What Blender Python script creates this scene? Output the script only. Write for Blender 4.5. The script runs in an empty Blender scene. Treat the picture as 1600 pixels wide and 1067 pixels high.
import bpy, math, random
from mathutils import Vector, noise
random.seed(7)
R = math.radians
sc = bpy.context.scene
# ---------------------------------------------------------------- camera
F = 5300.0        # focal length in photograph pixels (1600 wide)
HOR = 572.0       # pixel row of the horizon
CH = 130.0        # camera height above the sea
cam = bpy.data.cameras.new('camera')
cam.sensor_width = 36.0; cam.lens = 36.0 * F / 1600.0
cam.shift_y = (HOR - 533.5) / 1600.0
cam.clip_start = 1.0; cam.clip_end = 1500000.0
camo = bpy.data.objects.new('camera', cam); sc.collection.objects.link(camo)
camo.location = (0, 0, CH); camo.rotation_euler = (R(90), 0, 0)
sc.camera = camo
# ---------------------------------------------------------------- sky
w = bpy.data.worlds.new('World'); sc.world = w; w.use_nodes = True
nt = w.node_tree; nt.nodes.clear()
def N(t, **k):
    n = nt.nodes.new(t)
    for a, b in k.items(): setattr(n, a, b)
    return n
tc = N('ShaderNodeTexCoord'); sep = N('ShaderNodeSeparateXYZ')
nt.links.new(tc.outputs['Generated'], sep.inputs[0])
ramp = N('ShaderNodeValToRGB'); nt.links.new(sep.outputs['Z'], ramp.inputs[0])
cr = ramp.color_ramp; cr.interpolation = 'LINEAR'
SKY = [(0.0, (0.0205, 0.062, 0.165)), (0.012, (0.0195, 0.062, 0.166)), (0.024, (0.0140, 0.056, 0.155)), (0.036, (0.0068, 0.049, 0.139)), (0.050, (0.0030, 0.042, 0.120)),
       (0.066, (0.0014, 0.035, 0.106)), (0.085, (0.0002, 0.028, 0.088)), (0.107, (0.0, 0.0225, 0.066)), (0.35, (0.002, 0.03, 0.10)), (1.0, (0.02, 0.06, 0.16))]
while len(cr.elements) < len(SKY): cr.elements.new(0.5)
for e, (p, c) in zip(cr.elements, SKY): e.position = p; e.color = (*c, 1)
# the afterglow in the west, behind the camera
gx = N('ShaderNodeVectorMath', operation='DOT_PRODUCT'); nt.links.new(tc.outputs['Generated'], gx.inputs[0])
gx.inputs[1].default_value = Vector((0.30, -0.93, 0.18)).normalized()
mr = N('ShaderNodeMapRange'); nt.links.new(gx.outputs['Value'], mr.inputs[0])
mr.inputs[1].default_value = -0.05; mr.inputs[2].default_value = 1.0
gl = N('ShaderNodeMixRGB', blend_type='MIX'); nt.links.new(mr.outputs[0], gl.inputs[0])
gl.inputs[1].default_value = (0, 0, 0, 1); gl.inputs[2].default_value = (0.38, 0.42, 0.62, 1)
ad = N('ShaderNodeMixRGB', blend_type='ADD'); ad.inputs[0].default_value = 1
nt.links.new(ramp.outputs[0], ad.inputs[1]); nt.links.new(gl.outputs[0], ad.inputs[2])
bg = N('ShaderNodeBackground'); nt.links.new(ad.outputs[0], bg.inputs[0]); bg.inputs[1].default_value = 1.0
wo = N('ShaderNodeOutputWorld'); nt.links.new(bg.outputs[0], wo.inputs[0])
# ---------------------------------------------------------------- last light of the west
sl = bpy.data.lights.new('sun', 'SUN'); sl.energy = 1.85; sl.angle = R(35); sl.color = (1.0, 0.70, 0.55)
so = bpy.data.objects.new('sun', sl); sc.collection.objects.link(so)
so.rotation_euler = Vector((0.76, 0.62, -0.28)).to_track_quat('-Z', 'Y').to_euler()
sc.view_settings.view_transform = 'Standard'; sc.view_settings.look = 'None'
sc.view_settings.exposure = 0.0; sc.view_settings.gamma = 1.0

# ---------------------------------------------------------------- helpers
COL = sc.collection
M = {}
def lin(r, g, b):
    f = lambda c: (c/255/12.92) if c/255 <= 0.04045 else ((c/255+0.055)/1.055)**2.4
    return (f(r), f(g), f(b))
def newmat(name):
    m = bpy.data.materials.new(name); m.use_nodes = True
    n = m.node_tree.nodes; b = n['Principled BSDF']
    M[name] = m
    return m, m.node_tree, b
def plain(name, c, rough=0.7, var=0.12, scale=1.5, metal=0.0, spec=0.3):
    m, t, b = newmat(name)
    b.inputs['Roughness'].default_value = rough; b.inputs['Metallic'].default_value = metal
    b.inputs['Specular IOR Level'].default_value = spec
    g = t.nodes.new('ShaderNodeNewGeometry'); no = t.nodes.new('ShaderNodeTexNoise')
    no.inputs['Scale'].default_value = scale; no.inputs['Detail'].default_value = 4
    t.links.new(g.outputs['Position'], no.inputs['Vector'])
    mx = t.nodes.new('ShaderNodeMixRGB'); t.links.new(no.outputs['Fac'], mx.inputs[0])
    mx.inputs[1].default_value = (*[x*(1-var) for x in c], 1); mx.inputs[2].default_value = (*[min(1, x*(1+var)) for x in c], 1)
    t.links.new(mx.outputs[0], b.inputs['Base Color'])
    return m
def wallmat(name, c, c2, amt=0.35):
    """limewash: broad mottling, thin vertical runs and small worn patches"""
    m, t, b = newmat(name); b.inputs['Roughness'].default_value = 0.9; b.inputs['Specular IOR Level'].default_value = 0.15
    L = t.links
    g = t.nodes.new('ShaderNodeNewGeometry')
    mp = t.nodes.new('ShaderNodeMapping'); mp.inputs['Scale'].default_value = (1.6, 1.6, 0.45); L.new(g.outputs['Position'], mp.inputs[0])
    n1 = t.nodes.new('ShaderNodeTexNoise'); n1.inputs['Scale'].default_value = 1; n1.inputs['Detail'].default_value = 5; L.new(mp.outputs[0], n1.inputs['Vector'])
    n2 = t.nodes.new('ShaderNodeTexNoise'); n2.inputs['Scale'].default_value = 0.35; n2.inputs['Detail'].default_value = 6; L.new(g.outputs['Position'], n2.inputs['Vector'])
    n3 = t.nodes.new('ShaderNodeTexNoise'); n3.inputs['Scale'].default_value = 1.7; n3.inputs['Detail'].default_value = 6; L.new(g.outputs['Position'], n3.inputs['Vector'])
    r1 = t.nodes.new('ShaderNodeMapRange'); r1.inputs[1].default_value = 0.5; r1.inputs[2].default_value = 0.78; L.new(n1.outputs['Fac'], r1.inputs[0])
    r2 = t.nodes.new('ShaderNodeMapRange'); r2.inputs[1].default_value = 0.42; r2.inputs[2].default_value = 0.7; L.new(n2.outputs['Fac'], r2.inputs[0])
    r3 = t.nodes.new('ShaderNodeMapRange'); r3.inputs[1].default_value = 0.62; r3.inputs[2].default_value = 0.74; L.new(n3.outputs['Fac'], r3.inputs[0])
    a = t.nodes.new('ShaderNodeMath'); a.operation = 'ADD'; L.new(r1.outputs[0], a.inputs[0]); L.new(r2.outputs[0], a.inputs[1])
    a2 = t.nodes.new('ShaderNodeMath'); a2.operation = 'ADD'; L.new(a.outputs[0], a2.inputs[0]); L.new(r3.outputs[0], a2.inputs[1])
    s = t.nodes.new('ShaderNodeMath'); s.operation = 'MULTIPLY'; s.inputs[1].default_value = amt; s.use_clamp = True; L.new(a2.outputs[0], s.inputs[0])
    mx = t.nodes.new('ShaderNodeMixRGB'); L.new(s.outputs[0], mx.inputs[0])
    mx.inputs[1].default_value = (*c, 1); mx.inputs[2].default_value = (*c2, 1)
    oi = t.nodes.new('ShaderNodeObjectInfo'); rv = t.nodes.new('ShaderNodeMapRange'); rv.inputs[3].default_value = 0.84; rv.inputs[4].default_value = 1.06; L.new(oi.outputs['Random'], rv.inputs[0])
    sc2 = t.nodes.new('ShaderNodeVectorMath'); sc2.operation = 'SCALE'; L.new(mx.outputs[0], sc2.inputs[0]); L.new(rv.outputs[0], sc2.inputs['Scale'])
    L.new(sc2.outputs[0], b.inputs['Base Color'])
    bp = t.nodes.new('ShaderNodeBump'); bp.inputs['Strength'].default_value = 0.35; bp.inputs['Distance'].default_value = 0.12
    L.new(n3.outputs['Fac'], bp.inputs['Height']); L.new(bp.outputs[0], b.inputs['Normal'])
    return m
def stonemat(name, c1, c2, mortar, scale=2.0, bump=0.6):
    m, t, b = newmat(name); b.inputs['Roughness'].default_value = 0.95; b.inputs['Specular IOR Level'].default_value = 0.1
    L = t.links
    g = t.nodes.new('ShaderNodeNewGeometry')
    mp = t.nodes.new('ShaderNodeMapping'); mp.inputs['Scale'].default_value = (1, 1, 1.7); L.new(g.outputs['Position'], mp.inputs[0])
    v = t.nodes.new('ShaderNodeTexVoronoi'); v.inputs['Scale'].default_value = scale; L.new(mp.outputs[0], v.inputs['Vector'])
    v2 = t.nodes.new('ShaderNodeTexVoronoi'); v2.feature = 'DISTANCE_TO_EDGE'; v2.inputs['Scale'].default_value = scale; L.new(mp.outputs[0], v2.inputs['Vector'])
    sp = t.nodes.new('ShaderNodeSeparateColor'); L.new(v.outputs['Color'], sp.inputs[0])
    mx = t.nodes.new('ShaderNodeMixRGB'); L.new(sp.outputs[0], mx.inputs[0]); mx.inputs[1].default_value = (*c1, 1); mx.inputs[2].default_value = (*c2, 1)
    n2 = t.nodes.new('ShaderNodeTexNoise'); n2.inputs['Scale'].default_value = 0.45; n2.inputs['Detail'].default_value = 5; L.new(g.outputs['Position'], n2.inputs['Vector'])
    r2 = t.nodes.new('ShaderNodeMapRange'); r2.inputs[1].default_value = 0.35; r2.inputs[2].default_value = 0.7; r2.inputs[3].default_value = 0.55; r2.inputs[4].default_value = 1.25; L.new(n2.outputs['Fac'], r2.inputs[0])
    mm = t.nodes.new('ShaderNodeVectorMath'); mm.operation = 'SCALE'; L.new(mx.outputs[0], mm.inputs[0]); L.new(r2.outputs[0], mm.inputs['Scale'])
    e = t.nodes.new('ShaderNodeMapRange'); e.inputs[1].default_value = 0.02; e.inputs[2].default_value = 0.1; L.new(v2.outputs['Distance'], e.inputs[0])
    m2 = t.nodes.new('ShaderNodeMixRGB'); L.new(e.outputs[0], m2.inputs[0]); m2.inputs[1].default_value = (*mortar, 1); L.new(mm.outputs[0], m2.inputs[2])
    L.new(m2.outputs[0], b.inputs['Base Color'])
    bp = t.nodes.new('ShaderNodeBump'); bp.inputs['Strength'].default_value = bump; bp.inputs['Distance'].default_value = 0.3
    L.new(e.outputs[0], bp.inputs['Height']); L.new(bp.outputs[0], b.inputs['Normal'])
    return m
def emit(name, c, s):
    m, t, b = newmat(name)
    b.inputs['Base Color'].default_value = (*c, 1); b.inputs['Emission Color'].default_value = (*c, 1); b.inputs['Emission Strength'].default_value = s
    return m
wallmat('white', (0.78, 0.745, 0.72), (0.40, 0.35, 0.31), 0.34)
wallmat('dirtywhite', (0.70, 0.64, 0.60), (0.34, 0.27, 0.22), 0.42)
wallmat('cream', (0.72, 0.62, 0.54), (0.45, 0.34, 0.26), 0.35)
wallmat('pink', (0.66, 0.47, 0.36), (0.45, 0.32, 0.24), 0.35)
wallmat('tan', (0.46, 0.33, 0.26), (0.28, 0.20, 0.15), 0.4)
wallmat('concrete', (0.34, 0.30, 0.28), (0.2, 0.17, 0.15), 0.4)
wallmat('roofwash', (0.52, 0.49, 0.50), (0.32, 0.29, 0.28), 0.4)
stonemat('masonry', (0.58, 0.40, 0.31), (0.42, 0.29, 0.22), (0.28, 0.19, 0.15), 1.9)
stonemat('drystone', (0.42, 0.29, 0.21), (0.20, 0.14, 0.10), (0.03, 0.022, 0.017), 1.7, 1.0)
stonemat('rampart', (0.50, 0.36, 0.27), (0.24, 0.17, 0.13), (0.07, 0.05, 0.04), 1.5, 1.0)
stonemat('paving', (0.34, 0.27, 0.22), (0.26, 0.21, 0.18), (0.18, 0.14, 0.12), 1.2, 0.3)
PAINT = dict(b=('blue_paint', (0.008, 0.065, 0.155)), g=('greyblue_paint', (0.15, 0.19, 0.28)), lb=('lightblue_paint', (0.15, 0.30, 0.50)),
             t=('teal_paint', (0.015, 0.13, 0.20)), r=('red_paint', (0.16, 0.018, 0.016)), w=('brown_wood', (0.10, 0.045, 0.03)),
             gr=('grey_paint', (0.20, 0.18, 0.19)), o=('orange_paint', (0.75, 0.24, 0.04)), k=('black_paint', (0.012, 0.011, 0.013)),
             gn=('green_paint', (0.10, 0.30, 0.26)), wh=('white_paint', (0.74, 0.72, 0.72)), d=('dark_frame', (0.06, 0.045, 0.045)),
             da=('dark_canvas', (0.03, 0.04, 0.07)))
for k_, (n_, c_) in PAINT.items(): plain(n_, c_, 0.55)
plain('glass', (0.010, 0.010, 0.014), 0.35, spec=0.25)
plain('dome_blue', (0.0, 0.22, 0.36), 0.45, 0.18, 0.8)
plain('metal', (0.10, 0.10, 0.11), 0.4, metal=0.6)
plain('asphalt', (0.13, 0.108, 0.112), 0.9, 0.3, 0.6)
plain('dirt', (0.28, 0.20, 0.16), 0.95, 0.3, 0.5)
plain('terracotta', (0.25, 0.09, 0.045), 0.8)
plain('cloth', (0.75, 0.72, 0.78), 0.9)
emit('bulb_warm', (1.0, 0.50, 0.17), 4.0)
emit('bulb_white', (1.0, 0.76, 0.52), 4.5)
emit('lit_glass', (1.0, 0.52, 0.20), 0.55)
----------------
Identify the lines above with the word "runs". Copy them.

What Blender Python script creates this scene? Output the script only. Write for Blender 4.5. The script runs in an empty Blender scene. Treat the picture as 1600 pixels wide and 1067 pixels high.
    """limewash: broad mottling, thin vertical runs and small worn patches"""